Eine Reise nach Nordzypern ist praktisch nach wie vor nur über die Türkei möglich. Wer als europäischer Tourist aus dem Süden einen Abstecher in den Norden plante, musste mit Wiedereinreiseverbot rechnen - und unterließ es demzufolge. Dazu kam: Die in der TRNZ angesiedelten Festlandtürken tun sich schwer darin, die »verlassenen« Ländereien so profitabel zu bewirtschaften wie die vertriebenen Griechen. Ankara muss seine Politik der Stärke in Zypern seit Jahr und Tag hoch subventionieren. Zuletzt war es jährlich umgerechnet etwa eine halbe Milliarde Euro - was »Landesvater« Recep Tayyip Erdogan zunehmend nervte. Als der türkische Ministerpräsident 2011 versuchte, den Rotstift anzusetzen, gab es erstmals massive Demonstrationen in der TRNZ gegen Ankara. 10 000 Menschen riefen Sprechchöre gegen den Führer des »Mutterlandes«. Erdogan war außer sich vor Wut: »Erst unser Geld in die Tasche stecken und dann ohne jede Scham demonstrieren!« Er nahm die Streichungen dennoch zurück.

Auch innerhalb der Mini-Republik brechen Konflikte auf, die der türkischen Umsiedlungspolitik geschuldet sind. Unter den autochthonen Inseltürken gärt es. Sie sind unter den insgesamt etwa 400 000 Nordzyprern inzwischen eine Minderheit und fühlen sich von den Zugewanderten an den Rand gedrängt.

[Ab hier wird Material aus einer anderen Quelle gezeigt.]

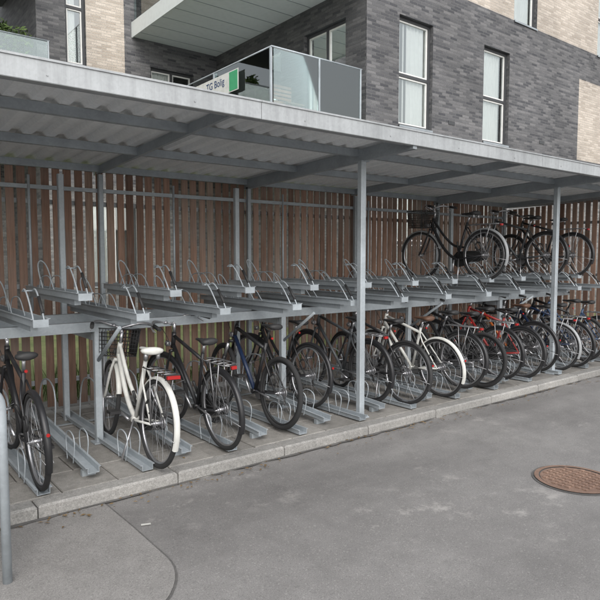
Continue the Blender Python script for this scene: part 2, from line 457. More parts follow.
for yy, zz in ((5.15, 1.02), (5.98, 1.02)):
    g.box(XL + .2, 9.75, yy - .03, yy + .03, PZ + zz - .04, PZ + zz + .045, 'galv')
x = -4.2
while x < 9.8:
    sqpost(g, x, 5.15, PZ, PZ + .98, .06, 'galv_l'); sqpost(g, x, 6.06, PZ, PZ + 2.42, .055, 'galv_l')
    g.box(x - .03, x + .03, 5.19, 6.02, PZ + .9, PZ + .96, 'galv')
    g.tube([(x, 4.62, PZ + 1.06), (x, 5.14, PZ + .72)], .016, 'galv', 6)
    g.bbox(x - .06, x + .06, 5.09, 5.21, PZ, PZ + .012, 'galv', .003)
    x += 2.0
k = -15
while 1.15 + PIT * k < 9.7:
    x = 1.15 + PIT * k
    if k % 4 == 1: g.tube([(x, 6.12, PZ + 1.1), (x, 6.12, PZ + 2.4)], .013, 'galv_l', 6)
    k += 1
g.obj('frame', rk)

# ------------------------------------------------------------------ bicycles
def arc(cx, cz, r, a0, a1, n, y=0):
    return [(cx + r * math.cos(R(a0 + (a1 - a0) * i / n)), y, cz + r * math.sin(R(a0 + (a1 - a0) * i / n))) for i in range(n + 1)]
def wheel(g, cx, cz, r, tr, T=None, rim='chrome', hub=.03, tyre='rubber'):
    old = g.T
    n = 48
    g.tube([(cx + (r - tr) * math.cos(2*math.pi*i/n), 0, cz + (r - tr) * math.sin(2*math.pi*i/n)) for i in range(n)], tr, tyre, 8, closed=True, up=(0, 1, 0))
    g.tube([(cx + (r - 2*tr - .004) * math.cos(2*math.pi*i/n), 0, cz + (r - 2*tr - .004) * math.sin(2*math.pi*i/n)) for i in range(n)], .011, rim, 6, closed=True, up=(0, 1, 0), flat=(1.1, .8))
    g.tube([(cx, -.04, cz), (cx, .04, cz)], .016, 'chrome', 8)
    for s_ in (-1, 1): g.tube([(cx, s_*.026, cz), (cx, s_*.030, cz)], hub, 'chrome', 12)
    g.tube([(cx, -.062, cz), (cx, .062, cz)], .006, 'chrome', 6)
    ns = 28; a0 = random.uniform(0, 6)
    for i in range(ns):
        a = a0 + 2*math.pi*i/ns; s_ = 1 if i % 2 else -1; da = .45 * (1 if (i // 2) % 2 else -1)
        rr = r - 2*tr - .006
        g.tube([(cx + hub*.9*math.cos(a+da*2), s_*.028, cz + hub*.9*math.sin(a+da*2)), (cx + rr*math.cos(a), 0, cz + rr*math.sin(a))], .0012, 'spoke', 3, smooth=False)
    g.tube([(cx + (r-2*tr-.012)*math.cos(a0), 0, cz + (r-2*tr-.012)*math.sin(a0)), (cx + (r-2*tr-.045)*math.cos(a0), 0, cz + (r-2*tr-.045)*math.sin(a0))], .003, 'plastic', 4)
    g.T = old
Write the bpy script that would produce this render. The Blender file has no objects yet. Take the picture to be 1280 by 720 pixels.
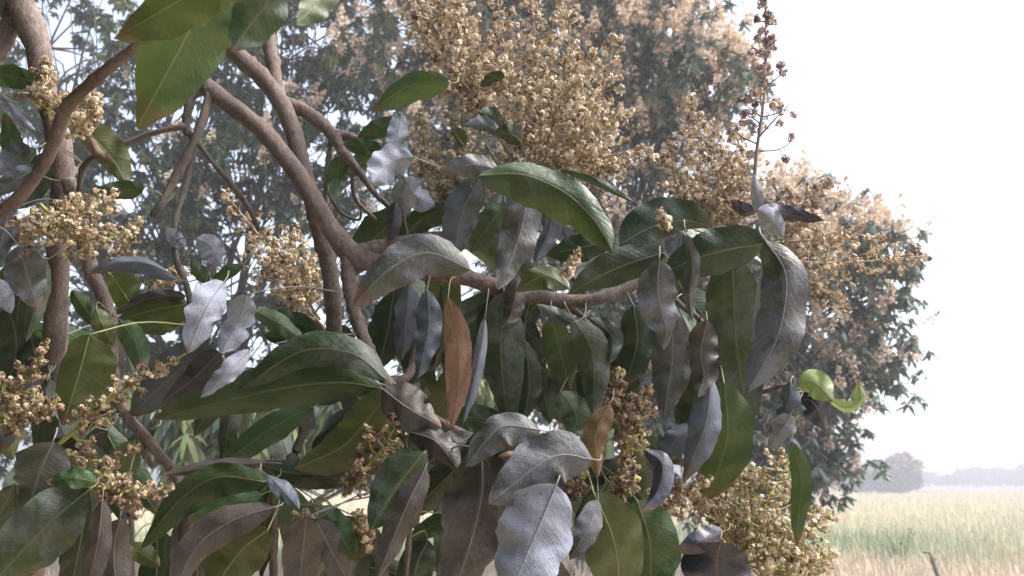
import bpy, math, random
import numpy as np
from mathutils import Vector, Matrix, noise as mnoise

# ------------------------------------------------------------------ camera, sky, sun, exposure
S = bpy.context.scene
COL = S.collection
R = math.radians
FPX, CAM_H = 960.0, 1.6
PITCH = math.atan(246 / FPX)
cd = bpy.data.cameras.new('camera')
cam = bpy.data.objects.new('camera', cd)
COL.objects.link(cam)
cd.sensor_width = 36.0
cd.lens = 27.0
cd.clip_start = 0.05
cd.clip_end = 3000
cam.location = (0, 0, CAM_H)
cam.rotation_euler = (R(90) + PITCH, 0, 0)
S.camera = cam
cd.dof.use_dof = True
cd.dof.focus_distance = 1.05
cd.dof.aperture_fstop = 9.0

SUN_EL, SUN_AZ = R(52), R(95)          # azimuth measured from +Y (view direction) towards +X
w = bpy.data.worlds.new('World')
S.world = w
w.use_nodes = True
nt = w.node_tree
bg = nt.nodes['Background']
sky = nt.nodes.new('ShaderNodeTexSky')
sky.sky_type = 'NISHITA'
sky.sun_disc = False
sky.sun_elevation = SUN_EL
sky.sun_rotation = SUN_AZ
sky.dust_density = 4.0
sky.air_density = 1.0
hsv = nt.nodes.new('ShaderNodeHueSaturation')
hsv.inputs['Saturation'].default_value = 0.64
nt.links.new(sky.outputs[0], hsv.inputs['Color'])
nt.links.new(hsv.outputs[0], bg.inputs['Color'])
bg.inputs['Strength'].default_value = 0.15

sd = bpy.data.lights.new('sun', 'SUN')
sd.energy = 1.4
sd.angle = R(14)
sd.color = (1.0, 0.95, 0.88)
so = bpy.data.objects.new('sun', sd)
COL.objects.link(so)
sdir = Vector((math.sin(SUN_AZ) * math.cos(SUN_EL), math.cos(SUN_AZ) * math.cos(SUN_EL), math.sin(SUN_EL)))
so.rotation_euler = sdir.to_track_quat('Z', 'Y').to_euler()
so.location = sdir * 200

S.view_settings.view_transform = 'Standard'
S.view_settings.look = 'None'
S.view_settings.exposure = 2.0
S.view_settings.gamma = 1.0
S.cycles.max_bounces = 6
S.cycles.use_denoising = True

rng = np.random.default_rng(11)
random.seed(11)

# ------------------------------------------------------------------ helpers
CM = Matrix.Rotation(R(90) + PITCH, 3, 'X')
CAM = Vector((0, 0, CAM_H))


def V(px, py, d):
    """Point seen at photo pixel (px, py) of the 1280x720 picture, d metres deep."""
    return CAM + CM @ Vector(((px - 640) / FPX * d, -(py - 360) / FPX * d, -d))


def Nv(v):
    n = np.linalg.norm(v, axis=-1, keepdims=True)
    return v / np.maximum(n, 1e-9)


def spline(P, n):
    """Catmull-Rom through the points P (k x m array), n samples, even in length."""
    P = np.asarray(P, float)
    if len(P) == 2:
        t = np.linspace(0, 1, n)[:, None]
        return P[0] * (1 - t) + P[1] * t
    Q = np.vstack([2 * P[0] - P[1], P, 2 * P[-1] - P[-2]])
    out = []
    for i in range(1, len(Q) - 2):
        t = np.linspace(0, 1, 16, endpoint=False)[:, None]
        a, b, c, d = Q[i - 1], Q[i], Q[i + 1], Q[i + 2]
        out.append(0.5 * (2 * b + (c - a) * t + (2 * a - 5 * b + 4 * c - d) * t ** 2 + (3 * b - a - 3 * c + d) * t ** 3))
    out.append(P[-1:])
    C = np.vstack(out)
    s = np.concatenate([[0], np.cumsum(np.linalg.norm(np.diff(C[:, :3], axis=0), axis=1))])
    u = np.linspace(0, s[-1], n)
    return np.stack([np.interp(u, s, C[:, k]) for k in range(C.shape[1])], 1)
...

Trotz der bescheidenen Zukunftsaussichten der TRNZ steht eine Wiedervereinigung in Zypern nicht auf der Tagesordnung. Die Inselzyprer haben sich schon vor elf Jahren in einem Referendum dagegen ausgesprochen, sollten nicht zuvor die EU-Forderungen erfüllt werden. Das war vor dem zyprischen Banken-Crash im März 2013 infolge der Griechenland-Krise. Seitdem hat auch der Süden recht elementare wirtschaftliche Probleme, die jeden Gedanken an eine finanziell teure Wiedervereinigung ins Reich der Illusion verschieben.

Und dann ist da noch Erdogan, in dessen großtürkische Vision eine Aufgabe Zyperns einfach nicht passt - koste es, was es wolle.